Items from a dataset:
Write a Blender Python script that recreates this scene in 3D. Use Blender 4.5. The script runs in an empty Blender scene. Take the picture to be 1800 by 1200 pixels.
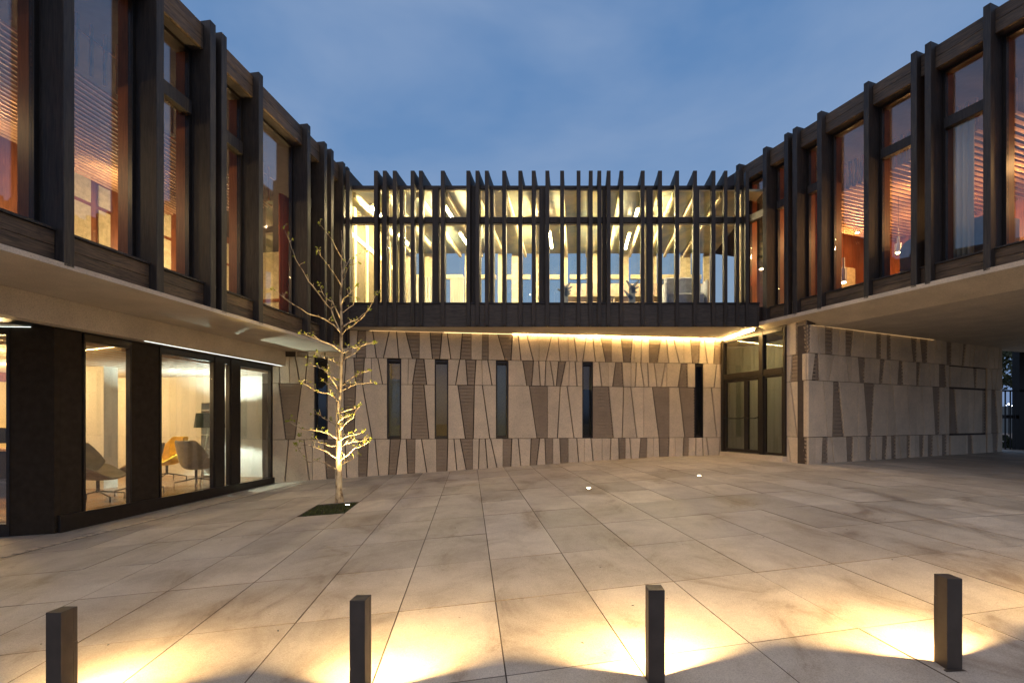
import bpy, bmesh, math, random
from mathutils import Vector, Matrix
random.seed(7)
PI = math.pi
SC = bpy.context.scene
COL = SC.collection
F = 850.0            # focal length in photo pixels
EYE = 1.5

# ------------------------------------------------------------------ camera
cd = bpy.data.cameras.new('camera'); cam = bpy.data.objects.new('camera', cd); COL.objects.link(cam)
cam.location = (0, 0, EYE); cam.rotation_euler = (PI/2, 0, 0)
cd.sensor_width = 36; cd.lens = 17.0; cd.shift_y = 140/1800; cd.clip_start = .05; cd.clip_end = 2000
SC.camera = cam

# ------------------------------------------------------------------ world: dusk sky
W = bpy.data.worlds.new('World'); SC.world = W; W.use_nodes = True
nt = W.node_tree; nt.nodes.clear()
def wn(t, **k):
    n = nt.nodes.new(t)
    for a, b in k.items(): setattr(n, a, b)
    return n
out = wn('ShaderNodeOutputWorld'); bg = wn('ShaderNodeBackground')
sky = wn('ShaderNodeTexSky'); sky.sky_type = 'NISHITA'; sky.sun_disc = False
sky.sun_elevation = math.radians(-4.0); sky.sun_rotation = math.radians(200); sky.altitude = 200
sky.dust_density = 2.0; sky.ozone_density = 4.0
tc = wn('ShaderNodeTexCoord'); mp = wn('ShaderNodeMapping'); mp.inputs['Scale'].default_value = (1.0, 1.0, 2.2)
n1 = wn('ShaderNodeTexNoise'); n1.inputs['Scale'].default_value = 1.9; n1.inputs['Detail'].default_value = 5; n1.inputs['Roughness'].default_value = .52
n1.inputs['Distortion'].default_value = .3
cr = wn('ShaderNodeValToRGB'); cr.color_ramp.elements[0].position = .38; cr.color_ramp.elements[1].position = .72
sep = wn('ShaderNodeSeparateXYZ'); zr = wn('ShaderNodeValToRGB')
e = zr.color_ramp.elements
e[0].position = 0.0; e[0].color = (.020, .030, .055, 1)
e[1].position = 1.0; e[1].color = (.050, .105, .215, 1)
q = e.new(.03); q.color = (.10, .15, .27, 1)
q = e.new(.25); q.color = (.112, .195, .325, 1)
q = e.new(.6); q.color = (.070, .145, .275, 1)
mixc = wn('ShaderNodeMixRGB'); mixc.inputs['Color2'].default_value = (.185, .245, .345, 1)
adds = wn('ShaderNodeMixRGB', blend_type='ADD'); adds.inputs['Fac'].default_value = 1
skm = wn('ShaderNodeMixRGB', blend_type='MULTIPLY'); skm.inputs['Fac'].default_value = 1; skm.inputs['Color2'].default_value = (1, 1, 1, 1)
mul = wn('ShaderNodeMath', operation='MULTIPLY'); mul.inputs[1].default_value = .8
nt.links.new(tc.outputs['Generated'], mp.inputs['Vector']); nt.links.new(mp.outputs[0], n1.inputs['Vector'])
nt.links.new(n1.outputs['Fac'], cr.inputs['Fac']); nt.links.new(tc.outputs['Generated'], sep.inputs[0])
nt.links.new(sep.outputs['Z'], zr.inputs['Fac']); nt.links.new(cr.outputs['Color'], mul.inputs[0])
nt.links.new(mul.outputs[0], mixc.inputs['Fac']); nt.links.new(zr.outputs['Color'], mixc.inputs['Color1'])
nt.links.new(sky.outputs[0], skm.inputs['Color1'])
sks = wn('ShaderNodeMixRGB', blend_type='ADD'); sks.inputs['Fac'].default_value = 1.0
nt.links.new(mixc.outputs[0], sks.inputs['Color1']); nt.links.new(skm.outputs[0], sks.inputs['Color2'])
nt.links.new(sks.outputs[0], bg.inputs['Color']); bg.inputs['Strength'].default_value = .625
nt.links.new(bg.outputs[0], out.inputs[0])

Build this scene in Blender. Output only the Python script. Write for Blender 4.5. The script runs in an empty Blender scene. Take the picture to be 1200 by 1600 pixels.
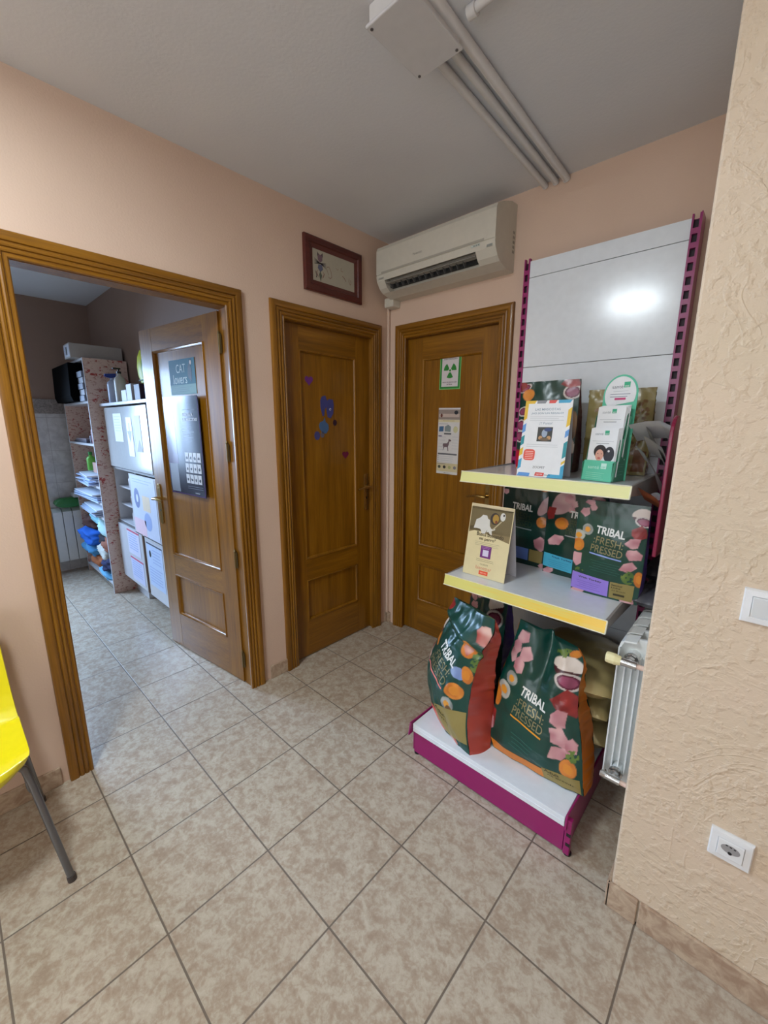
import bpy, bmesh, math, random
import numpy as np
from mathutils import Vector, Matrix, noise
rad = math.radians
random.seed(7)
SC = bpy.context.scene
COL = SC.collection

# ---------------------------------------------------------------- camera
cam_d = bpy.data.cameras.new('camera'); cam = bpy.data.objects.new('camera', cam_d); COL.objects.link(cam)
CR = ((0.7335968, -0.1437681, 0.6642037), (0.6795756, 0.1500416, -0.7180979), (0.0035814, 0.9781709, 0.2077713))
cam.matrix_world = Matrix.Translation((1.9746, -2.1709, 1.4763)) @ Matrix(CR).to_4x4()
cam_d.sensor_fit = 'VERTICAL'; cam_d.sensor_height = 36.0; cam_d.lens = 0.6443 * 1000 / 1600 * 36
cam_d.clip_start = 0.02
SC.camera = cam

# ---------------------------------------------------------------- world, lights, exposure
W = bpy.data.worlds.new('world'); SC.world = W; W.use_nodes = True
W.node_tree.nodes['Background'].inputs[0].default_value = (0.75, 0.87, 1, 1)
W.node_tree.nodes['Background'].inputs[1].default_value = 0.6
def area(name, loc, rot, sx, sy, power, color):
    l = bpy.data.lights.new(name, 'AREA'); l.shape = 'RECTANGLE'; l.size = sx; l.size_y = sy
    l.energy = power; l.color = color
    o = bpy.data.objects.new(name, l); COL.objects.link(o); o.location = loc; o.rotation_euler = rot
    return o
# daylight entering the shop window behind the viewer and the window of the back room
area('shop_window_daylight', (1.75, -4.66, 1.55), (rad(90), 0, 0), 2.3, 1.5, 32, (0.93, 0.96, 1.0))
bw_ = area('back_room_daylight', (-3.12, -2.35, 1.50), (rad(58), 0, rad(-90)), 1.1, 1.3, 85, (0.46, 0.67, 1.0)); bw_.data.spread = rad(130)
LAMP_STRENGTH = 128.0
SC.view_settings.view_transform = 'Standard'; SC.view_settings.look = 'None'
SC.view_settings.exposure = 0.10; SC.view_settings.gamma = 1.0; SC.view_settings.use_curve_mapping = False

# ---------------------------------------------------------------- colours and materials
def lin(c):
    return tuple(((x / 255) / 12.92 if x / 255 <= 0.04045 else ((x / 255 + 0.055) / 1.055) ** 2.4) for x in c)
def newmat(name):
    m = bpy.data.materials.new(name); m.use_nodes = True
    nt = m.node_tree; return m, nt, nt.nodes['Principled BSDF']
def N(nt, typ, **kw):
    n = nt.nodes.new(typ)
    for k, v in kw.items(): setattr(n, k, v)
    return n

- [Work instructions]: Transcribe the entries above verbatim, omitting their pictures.

- [Answer to this task]:
Write a Blender Python script that recreates this scene in 3D. Use Blender 4.5. The script runs in an empty Blender scene. Take the picture to be 1800 by 1200 pixels.
import bpy, bmesh, math, random
from mathutils import Vector, Matrix
random.seed(7)
PI = math.pi
SC = bpy.context.scene
COL = SC.collection
F = 850.0            # focal length in photo pixels
EYE = 1.5

# ------------------------------------------------------------------ camera
cd = bpy.data.cameras.new('camera'); cam = bpy.data.objects.new('camera', cd); COL.objects.link(cam)
cam.location = (0, 0, EYE); cam.rotation_euler = (PI/2, 0, 0)
cd.sensor_width = 36; cd.lens = 17.0; cd.shift_y = 140/1800; cd.clip_start = .05; cd.clip_end = 2000
SC.camera = cam

# ------------------------------------------------------------------ world: dusk sky
W = bpy.data.worlds.new('World'); SC.world = W; W.use_nodes = True
nt = W.node_tree; nt.nodes.clear()
def wn(t, **k):
    n = nt.nodes.new(t)
    for a, b in k.items(): setattr(n, a, b)
    return n
out = wn('ShaderNodeOutputWorld'); bg = wn('ShaderNodeBackground')
sky = wn('ShaderNodeTexSky'); sky.sky_type = 'NISHITA'; sky.sun_disc = False
sky.sun_elevation = math.radians(-4.0); sky.sun_rotation = math.radians(200); sky.altitude = 200
sky.dust_density = 2.0; sky.ozone_density = 4.0
tc = wn('ShaderNodeTexCoord'); mp = wn('ShaderNodeMapping'); mp.inputs['Scale'].default_value = (1.0, 1.0, 2.2)
n1 = wn('ShaderNodeTexNoise'); n1.inputs['Scale'].default_value = 1.9; n1.inputs['Detail'].default_value = 5; n1.inputs['Roughness'].default_value = .52
n1.inputs['Distortion'].default_value = .3
cr = wn('ShaderNodeValToRGB'); cr.color_ramp.elements[0].position = .38; cr.color_ramp.elements[1].position = .72
sep = wn('ShaderNodeSeparateXYZ'); zr = wn('ShaderNodeValToRGB')
e = zr.color_ramp.elements
e[0].position = 0.0; e[0].color = (.020, .030, .055, 1)
e[1].position = 1.0; e[1].color = (.050, .105, .215, 1)
q = e.new(.03); q.color = (.10, .15, .27, 1)
q = e.new(.25); q.color = (.112, .195, .325, 1)
q = e.new(.6); q.color = (.070, .145, .275, 1)
mixc = wn('ShaderNodeMixRGB'); mixc.inputs['Color2'].default_value = (.185, .245, .345, 1)
adds = wn('ShaderNodeMixRGB', blend_type='ADD'); adds.inputs['Fac'].default_value = 1
skm = wn('ShaderNodeMixRGB', blend_type='MULTIPLY'); skm.inputs['Fac'].default_value = 1; skm.inputs['Color2'].default_value = (1, 1, 1, 1)
mul = wn('ShaderNodeMath', operation='MULTIPLY'); mul.inputs[1].default_value = .8
nt.links.new(tc.outputs['Generated'], mp.inputs['Vector']); nt.links.new(mp.outputs[0], n1.inputs['Vector'])
nt.links.new(n1.outputs['Fac'], cr.inputs['Fac']); nt.links.new(tc.outputs['Generated'], sep.inputs[0])
nt.links.new(sep.outputs['Z'], zr.inputs['Fac']); nt.links.new(cr.outputs['Color'], mul.inputs[0])
nt.links.new(mul.outputs[0], mixc.inputs['Fac']); nt.links.new(zr.outputs['Color'], mixc.inputs['Color1'])
nt.links.new(sky.outputs[0], skm.inputs['Color1'])
sks = wn('ShaderNodeMixRGB', blend_type='ADD'); sks.inputs['Fac'].default_value = 1.0
nt.links.new(mixc.outputs[0], sks.inputs['Color1']); nt.links.new(skm.outputs[0], sks.inputs['Color2'])
nt.links.new(sks.outputs[0], bg.inputs['Color']); bg.inputs['Strength'].default_value = .625
nt.links.new(bg.outputs[0], out.inputs[0])

Build this scene in Blender. Output only the Python script. Write for Blender 4.5. The script runs in an empty Blender scene. Take the picture to be 1200 by 1600 pixels.
import bpy, bmesh, math, random
import numpy as np
from mathutils import Vector, Matrix, noise
rad = math.radians
random.seed(7)
SC = bpy.context.scene
COL = SC.collection

# ---------------------------------------------------------------- camera
cam_d = bpy.data.cameras.new('camera'); cam = bpy.data.objects.new('camera', cam_d); COL.objects.link(cam)
CR = ((0.7335968, -0.1437681, 0.6642037), (0.6795756, 0.1500416, -0.7180979), (0.0035814, 0.9781709, 0.2077713))
cam.matrix_world = Matrix.Translation((1.9746, -2.1709, 1.4763)) @ Matrix(CR).to_4x4()
cam_d.sensor_fit = 'VERTICAL'; cam_d.sensor_height = 36.0; cam_d.lens = 0.6443 * 1000 / 1600 * 36
cam_d.clip_start = 0.02
SC.camera = cam

# ---------------------------------------------------------------- world, lights, exposure
W = bpy.data.worlds.new('world'); SC.world = W; W.use_nodes = True
W.node_tree.nodes['Background'].inputs[0].default_value = (0.75, 0.87, 1, 1)
W.node_tree.nodes['Background'].inputs[1].default_value = 0.6
def area(name, loc, rot, sx, sy, power, color):
    l = bpy.data.lights.new(name, 'AREA'); l.shape = 'RECTANGLE'; l.size = sx; l.size_y = sy
    l.energy = power; l.color = color
    o = bpy.data.objects.new(name, l); COL.objects.link(o); o.location = loc; o.rotation_euler = rot
    return o
# daylight entering the shop window behind the viewer and the window of the back room
area('shop_window_daylight', (1.75, -4.66, 1.55), (rad(90), 0, 0), 2.3, 1.5, 32, (0.93, 0.96, 1.0))
bw_ = area('back_room_daylight', (-3.12, -2.35, 1.50), (rad(58), 0, rad(-90)), 1.1, 1.3, 85, (0.46, 0.67, 1.0)); bw_.data.spread = rad(130)
LAMP_STRENGTH = 128.0
SC.view_settings.view_transform = 'Standard'; SC.view_settings.look = 'None'
SC.view_settings.exposure = 0.10; SC.view_settings.gamma = 1.0; SC.view_settings.use_curve_mapping = False

# ---------------------------------------------------------------- colours and materials
def lin(c):
    return tuple(((x / 255) / 12.92 if x / 255 <= 0.04045 else ((x / 255 + 0.055) / 1.055) ** 2.4) for x in c)
def newmat(name):
    m = bpy.data.materials.new(name); m.use_nodes = True
    nt = m.node_tree; return m, nt, nt.nodes['Principled BSDF']
def N(nt, typ, **kw):
    n = nt.nodes.new(typ)
    for k, v in kw.items(): setattr(n, k, v)
    return n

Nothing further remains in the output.